All lines featuring the string "wide" are to be listed.

Dataset excerpt —
** BEGIN **

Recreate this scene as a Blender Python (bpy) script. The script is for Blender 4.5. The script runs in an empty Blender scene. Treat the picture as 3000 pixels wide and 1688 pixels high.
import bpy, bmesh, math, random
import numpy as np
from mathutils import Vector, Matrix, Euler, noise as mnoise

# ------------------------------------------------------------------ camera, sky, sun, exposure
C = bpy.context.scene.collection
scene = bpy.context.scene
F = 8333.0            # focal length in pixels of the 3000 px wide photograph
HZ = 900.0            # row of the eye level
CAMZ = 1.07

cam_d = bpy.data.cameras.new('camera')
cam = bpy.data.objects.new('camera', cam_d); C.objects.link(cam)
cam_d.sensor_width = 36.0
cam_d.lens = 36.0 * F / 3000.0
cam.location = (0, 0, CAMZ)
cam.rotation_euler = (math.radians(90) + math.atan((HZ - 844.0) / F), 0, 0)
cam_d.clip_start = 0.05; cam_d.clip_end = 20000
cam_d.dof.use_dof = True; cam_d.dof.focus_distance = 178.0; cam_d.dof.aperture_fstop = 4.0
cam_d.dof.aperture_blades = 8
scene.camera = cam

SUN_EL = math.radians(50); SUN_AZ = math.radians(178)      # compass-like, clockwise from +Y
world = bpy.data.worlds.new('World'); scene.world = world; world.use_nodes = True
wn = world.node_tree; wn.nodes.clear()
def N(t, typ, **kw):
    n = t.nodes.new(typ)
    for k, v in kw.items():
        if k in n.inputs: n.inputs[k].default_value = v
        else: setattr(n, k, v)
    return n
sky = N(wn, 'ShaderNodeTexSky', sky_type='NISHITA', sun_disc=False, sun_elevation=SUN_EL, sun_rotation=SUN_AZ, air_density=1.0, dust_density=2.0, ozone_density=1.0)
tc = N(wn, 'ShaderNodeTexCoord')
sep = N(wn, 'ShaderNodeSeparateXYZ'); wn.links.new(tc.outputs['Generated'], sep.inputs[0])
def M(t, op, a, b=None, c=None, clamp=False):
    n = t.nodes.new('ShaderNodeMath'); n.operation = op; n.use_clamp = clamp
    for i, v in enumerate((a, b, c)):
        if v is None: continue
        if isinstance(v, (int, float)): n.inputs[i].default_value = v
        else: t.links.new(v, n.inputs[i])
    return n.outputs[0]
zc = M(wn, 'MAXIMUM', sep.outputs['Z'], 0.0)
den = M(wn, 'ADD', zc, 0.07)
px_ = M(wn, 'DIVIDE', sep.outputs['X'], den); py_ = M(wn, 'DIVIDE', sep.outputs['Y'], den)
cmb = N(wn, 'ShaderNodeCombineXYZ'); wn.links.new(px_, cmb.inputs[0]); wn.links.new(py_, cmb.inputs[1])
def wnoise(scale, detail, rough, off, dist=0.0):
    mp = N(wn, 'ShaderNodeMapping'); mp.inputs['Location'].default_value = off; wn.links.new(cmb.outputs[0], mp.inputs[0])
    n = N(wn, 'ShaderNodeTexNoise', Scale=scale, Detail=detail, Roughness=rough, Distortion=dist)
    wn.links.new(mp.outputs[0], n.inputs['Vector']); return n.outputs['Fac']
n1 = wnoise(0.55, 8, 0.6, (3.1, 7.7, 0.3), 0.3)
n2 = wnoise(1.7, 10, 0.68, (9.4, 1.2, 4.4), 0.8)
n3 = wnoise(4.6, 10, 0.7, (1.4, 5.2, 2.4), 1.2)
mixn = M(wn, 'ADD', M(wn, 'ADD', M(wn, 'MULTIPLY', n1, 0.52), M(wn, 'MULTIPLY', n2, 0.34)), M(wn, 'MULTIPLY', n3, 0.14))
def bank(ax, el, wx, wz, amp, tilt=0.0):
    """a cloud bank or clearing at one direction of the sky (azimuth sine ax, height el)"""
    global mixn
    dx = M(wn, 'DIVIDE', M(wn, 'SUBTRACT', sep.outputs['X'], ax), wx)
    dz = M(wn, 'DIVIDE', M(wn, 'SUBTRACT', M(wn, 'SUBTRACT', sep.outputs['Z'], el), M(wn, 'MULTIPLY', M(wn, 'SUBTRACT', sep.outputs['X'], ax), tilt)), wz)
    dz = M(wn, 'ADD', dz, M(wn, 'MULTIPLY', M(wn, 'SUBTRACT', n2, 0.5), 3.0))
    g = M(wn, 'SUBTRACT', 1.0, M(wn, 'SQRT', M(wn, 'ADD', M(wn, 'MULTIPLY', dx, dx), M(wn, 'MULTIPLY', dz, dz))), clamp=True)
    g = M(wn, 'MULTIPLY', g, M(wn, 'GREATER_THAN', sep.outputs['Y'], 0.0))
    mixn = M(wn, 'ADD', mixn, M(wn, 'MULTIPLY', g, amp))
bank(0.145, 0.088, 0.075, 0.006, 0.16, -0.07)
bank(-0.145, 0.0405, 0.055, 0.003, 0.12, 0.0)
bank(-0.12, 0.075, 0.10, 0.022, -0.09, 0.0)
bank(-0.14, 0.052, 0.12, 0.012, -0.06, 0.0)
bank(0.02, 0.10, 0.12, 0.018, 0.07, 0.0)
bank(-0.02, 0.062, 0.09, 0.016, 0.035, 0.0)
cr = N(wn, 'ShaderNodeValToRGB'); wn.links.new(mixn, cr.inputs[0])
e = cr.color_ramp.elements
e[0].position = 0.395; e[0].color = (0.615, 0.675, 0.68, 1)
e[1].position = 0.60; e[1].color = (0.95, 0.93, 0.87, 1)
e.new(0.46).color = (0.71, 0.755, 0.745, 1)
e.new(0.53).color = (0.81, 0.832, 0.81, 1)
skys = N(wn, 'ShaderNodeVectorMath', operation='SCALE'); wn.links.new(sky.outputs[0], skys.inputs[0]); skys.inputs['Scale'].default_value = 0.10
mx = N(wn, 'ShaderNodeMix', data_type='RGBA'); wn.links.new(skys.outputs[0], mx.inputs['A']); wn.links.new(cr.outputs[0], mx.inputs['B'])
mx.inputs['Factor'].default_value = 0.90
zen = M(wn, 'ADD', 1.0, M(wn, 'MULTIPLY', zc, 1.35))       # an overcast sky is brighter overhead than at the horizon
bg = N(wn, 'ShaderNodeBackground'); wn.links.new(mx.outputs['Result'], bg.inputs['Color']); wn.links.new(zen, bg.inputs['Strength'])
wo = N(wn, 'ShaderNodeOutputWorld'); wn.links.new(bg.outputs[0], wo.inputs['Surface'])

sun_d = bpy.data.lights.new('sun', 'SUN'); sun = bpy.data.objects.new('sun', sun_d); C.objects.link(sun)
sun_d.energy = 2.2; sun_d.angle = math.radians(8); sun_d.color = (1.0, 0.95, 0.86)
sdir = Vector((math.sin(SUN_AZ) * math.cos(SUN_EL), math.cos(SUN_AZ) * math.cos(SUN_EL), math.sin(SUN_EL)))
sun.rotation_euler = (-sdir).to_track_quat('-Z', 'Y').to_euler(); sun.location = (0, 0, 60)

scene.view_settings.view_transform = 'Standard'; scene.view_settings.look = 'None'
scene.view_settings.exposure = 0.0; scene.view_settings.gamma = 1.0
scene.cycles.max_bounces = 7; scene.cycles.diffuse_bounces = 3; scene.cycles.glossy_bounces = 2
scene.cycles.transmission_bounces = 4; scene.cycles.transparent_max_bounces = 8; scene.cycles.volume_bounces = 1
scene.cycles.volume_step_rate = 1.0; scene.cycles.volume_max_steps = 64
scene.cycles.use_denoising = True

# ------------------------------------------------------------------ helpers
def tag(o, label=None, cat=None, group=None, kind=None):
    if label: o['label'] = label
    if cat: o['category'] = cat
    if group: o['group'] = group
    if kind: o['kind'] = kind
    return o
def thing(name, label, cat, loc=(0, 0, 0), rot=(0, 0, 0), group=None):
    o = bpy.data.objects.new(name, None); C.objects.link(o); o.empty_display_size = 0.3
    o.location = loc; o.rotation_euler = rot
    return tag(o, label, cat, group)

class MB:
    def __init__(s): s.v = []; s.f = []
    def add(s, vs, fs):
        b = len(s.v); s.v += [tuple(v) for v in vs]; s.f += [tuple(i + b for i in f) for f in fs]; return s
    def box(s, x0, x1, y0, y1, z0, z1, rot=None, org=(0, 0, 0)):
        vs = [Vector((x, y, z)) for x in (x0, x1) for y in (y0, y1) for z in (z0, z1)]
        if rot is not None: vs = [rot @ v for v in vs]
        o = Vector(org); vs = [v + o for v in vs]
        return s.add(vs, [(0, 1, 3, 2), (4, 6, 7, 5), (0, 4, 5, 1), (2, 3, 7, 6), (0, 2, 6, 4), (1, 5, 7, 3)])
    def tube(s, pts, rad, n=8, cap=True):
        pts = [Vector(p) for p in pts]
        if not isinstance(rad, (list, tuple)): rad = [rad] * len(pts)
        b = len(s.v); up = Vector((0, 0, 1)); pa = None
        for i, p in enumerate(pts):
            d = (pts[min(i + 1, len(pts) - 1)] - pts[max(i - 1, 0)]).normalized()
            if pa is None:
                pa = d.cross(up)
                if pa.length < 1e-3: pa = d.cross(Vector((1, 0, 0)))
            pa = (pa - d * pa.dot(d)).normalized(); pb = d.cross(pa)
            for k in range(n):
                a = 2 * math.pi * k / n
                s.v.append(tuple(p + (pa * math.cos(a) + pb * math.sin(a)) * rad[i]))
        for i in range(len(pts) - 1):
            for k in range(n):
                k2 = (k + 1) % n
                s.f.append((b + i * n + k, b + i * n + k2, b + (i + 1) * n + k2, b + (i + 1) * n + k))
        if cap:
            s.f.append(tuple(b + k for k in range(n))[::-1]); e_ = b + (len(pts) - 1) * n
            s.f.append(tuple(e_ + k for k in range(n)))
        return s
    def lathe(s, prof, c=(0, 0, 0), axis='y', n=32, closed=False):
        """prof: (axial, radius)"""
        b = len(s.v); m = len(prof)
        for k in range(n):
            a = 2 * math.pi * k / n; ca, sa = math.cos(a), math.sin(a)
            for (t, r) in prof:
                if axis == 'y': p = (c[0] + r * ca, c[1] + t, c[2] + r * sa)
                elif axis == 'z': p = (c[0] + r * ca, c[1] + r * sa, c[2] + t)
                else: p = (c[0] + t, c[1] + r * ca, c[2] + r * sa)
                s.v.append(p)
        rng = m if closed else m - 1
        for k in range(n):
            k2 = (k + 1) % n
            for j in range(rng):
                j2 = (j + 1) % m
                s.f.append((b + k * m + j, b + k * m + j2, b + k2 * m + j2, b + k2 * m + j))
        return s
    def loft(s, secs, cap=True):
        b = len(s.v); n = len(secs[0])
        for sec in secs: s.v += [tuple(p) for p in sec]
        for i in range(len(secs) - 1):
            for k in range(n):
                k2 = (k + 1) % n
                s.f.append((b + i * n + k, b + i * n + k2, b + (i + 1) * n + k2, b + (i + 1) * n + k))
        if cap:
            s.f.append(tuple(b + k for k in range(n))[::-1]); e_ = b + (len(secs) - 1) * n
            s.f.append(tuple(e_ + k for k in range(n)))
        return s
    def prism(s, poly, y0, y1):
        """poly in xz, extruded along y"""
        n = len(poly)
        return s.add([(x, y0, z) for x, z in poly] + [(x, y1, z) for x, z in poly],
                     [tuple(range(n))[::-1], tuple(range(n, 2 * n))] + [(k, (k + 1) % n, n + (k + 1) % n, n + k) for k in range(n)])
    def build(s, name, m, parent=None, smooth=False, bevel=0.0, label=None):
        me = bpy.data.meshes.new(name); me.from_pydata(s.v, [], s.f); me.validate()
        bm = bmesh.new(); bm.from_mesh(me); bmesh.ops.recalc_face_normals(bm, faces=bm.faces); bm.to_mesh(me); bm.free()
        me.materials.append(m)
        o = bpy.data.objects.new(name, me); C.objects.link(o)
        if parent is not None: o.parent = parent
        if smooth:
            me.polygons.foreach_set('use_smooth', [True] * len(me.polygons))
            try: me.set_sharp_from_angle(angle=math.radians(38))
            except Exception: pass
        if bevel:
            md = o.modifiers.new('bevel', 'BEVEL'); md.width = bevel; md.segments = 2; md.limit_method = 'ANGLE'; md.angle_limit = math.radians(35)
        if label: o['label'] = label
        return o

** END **

Full solution —
Recreate this scene as a Blender Python (bpy) script. The script is for Blender 4.5. The script runs in an empty Blender scene. Treat the picture as 3000 pixels wide and 1688 pixels high.
F = 8333.0            # focal length in pixels of the 3000 px wide photograph